In its most basic form, Kant’s philosophy, an action is considered morally right if it meets the criteria outlined in relational account of justice. In the context of the same sex marriage, Kant would argue that as long as consent exists, any sexual activity between adults is morally right. In essence, Kant’s philosophy is clear that insofar as sexual actions are attributable to persons who are legally responsible and voluntarily undertaken, they are morally right and legally justifiable. Same sex marriages are also in line with the Kantian position on “status relation.’ (Marino, 561) Based on this position, the right of the same sex couple to marry is less of an equal rights concern, and more of the right of two individuals to establish a rightful domestic sphere with each other. Under Kant’s doctrine of right, it is possible to understand the conditions under which a person’s choice can be reconciled with the choices of others. Kant’s universal doctrine of right clearly exonerates that an action is moral ‘if it can exist within the freedoms of everyone else.’ (Marino, 563) On the other hand, an action is immoral if it cannot coexist with the other people’s freedoms of if it hinders the other people’s capacity to exercise their rights.

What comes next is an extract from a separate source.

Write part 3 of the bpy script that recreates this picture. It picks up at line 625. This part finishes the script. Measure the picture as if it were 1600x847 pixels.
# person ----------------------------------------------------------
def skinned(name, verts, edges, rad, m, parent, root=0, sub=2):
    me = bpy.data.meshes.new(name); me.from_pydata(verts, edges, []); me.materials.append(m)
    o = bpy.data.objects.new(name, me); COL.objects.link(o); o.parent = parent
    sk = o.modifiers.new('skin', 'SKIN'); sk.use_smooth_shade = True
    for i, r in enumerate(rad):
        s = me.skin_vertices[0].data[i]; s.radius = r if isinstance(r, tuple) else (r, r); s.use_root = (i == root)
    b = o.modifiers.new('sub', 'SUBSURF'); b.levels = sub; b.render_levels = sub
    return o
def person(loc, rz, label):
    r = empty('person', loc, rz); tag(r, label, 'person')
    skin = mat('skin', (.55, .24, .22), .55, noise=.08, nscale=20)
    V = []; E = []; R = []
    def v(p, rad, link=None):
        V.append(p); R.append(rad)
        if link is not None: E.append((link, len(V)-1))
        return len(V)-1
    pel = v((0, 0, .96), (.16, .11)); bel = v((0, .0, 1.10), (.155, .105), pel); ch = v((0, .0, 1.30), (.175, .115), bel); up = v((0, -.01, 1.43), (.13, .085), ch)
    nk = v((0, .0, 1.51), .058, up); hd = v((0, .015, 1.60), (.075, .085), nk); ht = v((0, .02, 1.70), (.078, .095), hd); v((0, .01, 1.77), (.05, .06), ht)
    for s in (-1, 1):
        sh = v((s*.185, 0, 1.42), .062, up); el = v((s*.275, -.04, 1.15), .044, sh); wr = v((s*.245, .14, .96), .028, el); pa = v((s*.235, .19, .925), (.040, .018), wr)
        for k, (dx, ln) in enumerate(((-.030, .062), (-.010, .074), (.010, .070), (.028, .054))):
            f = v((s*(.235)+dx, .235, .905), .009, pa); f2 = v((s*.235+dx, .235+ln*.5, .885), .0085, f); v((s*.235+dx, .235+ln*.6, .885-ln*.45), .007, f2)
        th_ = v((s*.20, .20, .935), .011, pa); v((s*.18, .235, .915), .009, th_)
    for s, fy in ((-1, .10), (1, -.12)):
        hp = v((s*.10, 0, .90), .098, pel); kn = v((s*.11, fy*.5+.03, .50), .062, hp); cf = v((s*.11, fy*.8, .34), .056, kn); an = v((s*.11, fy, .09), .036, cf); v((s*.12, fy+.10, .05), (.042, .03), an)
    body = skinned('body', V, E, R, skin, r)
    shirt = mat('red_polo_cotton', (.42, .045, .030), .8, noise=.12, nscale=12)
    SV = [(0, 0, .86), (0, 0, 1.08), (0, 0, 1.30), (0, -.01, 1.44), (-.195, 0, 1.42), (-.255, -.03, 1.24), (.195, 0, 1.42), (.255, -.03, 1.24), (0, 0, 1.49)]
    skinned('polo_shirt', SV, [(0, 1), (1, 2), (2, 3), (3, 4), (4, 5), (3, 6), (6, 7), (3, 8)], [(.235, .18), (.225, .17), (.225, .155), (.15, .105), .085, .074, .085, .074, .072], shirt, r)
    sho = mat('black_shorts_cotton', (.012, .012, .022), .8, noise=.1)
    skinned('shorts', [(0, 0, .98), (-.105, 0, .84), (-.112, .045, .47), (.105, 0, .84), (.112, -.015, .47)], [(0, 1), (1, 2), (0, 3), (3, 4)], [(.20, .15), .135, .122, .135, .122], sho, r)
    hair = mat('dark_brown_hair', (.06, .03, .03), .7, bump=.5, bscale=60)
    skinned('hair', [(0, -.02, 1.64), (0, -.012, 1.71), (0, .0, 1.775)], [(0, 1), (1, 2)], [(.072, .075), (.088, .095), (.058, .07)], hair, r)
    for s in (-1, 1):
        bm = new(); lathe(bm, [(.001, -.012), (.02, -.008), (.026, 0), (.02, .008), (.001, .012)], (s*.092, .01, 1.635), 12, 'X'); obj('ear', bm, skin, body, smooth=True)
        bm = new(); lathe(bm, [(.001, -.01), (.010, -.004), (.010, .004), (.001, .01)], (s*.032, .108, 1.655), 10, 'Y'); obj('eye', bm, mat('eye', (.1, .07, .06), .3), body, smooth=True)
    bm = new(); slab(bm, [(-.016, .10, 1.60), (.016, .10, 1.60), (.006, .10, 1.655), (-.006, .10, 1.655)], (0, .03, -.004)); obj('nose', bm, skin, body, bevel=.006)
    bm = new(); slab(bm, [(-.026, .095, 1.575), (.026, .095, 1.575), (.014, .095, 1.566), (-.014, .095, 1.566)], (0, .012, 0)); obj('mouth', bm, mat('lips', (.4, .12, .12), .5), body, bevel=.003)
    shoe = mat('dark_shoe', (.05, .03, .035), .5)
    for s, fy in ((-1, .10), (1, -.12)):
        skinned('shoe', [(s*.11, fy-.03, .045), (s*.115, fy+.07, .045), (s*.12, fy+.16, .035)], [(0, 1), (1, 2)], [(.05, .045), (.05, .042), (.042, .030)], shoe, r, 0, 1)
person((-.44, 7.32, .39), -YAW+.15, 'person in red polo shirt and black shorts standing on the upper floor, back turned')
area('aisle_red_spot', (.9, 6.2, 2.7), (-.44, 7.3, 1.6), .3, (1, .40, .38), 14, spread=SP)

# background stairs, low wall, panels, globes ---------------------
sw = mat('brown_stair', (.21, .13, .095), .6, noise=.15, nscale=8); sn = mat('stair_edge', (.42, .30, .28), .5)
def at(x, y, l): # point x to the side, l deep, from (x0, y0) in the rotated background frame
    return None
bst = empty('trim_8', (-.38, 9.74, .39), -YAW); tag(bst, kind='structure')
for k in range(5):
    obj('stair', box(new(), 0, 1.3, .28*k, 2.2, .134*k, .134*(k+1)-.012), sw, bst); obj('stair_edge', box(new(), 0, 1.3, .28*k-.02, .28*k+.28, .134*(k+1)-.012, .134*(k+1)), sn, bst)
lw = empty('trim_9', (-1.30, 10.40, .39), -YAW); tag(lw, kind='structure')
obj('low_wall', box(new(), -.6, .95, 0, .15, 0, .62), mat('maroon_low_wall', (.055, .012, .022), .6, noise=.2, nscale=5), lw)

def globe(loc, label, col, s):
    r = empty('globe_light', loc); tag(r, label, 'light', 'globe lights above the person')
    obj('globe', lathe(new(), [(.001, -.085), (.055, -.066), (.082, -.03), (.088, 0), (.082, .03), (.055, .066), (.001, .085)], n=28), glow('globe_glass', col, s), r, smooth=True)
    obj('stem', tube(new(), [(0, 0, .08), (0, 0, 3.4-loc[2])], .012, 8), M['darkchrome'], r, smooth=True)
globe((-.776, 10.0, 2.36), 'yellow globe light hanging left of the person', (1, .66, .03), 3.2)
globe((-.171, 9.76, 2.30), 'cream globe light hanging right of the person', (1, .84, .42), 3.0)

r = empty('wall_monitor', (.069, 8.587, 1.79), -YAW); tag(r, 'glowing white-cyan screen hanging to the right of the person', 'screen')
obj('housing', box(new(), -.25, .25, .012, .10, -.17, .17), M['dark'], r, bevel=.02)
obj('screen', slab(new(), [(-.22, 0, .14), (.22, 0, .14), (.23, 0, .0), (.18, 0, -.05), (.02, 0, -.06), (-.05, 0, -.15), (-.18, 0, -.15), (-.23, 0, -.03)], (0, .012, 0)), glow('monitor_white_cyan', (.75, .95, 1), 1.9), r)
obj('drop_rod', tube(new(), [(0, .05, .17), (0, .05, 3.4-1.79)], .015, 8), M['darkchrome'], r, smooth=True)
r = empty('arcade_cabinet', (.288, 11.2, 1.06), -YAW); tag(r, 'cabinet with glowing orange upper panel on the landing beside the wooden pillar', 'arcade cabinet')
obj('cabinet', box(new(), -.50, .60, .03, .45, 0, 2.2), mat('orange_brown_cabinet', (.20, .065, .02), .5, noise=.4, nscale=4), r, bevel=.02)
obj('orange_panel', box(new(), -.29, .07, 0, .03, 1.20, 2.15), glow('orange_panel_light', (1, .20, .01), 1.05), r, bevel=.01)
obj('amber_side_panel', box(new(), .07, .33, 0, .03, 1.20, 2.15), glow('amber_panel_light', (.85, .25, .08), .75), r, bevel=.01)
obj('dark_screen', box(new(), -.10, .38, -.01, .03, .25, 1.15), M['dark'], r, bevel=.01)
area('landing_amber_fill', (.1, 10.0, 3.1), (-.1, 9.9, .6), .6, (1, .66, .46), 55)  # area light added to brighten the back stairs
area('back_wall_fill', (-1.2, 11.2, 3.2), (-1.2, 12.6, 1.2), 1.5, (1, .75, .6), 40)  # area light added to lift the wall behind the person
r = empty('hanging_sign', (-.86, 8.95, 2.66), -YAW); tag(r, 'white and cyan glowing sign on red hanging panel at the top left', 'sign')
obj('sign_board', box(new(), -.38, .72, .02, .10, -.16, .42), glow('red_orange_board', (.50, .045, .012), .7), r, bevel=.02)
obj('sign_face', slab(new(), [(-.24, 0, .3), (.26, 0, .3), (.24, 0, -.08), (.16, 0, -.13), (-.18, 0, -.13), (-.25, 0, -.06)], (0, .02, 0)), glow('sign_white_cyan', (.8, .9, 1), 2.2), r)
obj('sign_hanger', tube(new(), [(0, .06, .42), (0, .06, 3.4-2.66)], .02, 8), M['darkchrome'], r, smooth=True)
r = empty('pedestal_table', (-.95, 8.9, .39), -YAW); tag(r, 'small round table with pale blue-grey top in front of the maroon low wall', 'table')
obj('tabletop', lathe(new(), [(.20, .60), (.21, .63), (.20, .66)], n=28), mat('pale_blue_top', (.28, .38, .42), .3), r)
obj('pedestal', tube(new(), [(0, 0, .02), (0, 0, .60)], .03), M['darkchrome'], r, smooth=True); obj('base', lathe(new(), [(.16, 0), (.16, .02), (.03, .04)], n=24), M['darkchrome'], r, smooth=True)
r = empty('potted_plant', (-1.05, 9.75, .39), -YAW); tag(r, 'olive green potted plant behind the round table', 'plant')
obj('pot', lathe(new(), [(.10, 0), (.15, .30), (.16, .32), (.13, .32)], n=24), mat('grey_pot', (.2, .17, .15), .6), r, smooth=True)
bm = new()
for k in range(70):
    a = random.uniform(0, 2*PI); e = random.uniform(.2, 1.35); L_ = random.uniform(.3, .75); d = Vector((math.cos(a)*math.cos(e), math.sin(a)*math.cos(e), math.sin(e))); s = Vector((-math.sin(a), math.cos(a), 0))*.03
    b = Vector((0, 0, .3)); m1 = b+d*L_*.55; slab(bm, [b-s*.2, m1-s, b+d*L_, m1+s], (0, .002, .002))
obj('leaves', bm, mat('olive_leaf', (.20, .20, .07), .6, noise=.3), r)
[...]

Borrowing mostly from the contracts law, Kant would argue that by a contract provides parties with right of “possession of the other partner’s choice”, but under a condition that the capacity of one party to the contract to determine the other party’s choice is in line with the law of freedom (Marino, 447). By the virtue of an existing contract, a united choice of two persons is created. Thus, anything belonging to one party belongs to the other, as long as it is not through a ‘negative act.’ Through what Kant referred to as the ‘common will’ (Marino, 473), the acquisition of a moral right can only require a ‘positive act of transference.’ Based on the Kantian doctrine of rights account, these rights are not same as those for real property or for purchase of services. Instead, the marriage rights involves acquisition of a thing in a form of a person, and for this reason, they establish lawful domestic relations that take the form of domestic, parenting or spousal services. It is at this point where Kant places the definition of a marriage contract in the same sex marriage context. Upon marriage, each of the spouses acquires two categories of rights: right to the sexual capacity and the right to the sexual organs. Theoretically put, Kant is for the opinion that sex part of human nature, thus it is inevitable, and for that matter, cannot be condemned. Kant agrees that as part of nature and falling in the class of animals, it is not surprising that sex and sexual desire can reduce even a human being into an animal, bereft of responsibility and free will.

Same Sex Marriage Based On Mill

Kant’s sentiments about the same sex marriage are shared by John Stuart Mill, where he concurs that individuals have a right to express themselves as long as they do so in a manner that does not harm others. According to Mill, the only freedom that qualifies to be a natural freedom is the one that involves an individual’s pursuit of their personal good in their own way (Marino, 455). The most notable thing enshrined in the Mill’s philosophy is that pursuit of the legitimate freedom does not deprive others of their freedom; neither does it deprive their effort towards obtaining it. Based on this perspective, Mill would hold that someone’s sexual identity does not cause harm to anyone’s rights than the heterosexual couples’ marriage would (Marino, 479). After all, being compelled into a life that is not desirable to one’s heart even causes more suffering than letting others live the life that appear good to them. In fact, what Mill seems to propose is that people may exercise their freedoms and rights as long as they pursue things that do not prevent others from pursuing their own. The other quite notable observation that Mill would make about homosexual marriages is that governments have to encroach on the rights and freedoms of its subjects if it becomes an issue of protection of the community. According to Mill, it would only be fair if the society would justify the same sex marriage the same way it does to marriage between individuals of heterosexual orientation. After all, none of these marriages would harm the community than the other. An equally notable thing is that as much as the citizen’s rights could be restricted in the event they violate the community, Mill points out that any action ought not merely to be restricted for violating the moral standards of the society.

A Comparative Analysis

While a Kantian would support the same sex marriage based on the principles of equality and human autonomy, an advocate of the Mill philosophy would do the same based on freedoms of expression and natural human rights. The first notable similarity is therefore that the same sex couples should have no serious moral challenges when it comes to formation of lasting marriage unions. While the Kant’s philosophy builds more on human consent as far as sexual relations are concerned, its Mill’s counterpart advocates on an individual’s right and freedom that respects the rights of others. Nevertheless, the similarities between the Kant’s and the Mill’s philosophies on same sex marriage do not go beyond merely advocating for the practice. First, while the power of consent is overstated in the Kant’s philosophy, the Mill’s was flexible enough to accept that there exist some circumstances under which the governments have to impose restrictions. On the other hand, Kant insists that the same sex unions are part of the human state of nature as well as part of the man’s goal to attain his or her personal good and in a quite unique manner. It can therefore be concluded that, while restricting actions that potentially poses community security concerns, it is always important to consider that some events merely violate universal social values, thus are not inclusive enough.


Marino G. D. (2010). Ethics: The Essential Writings, ed. New York, Modern Library.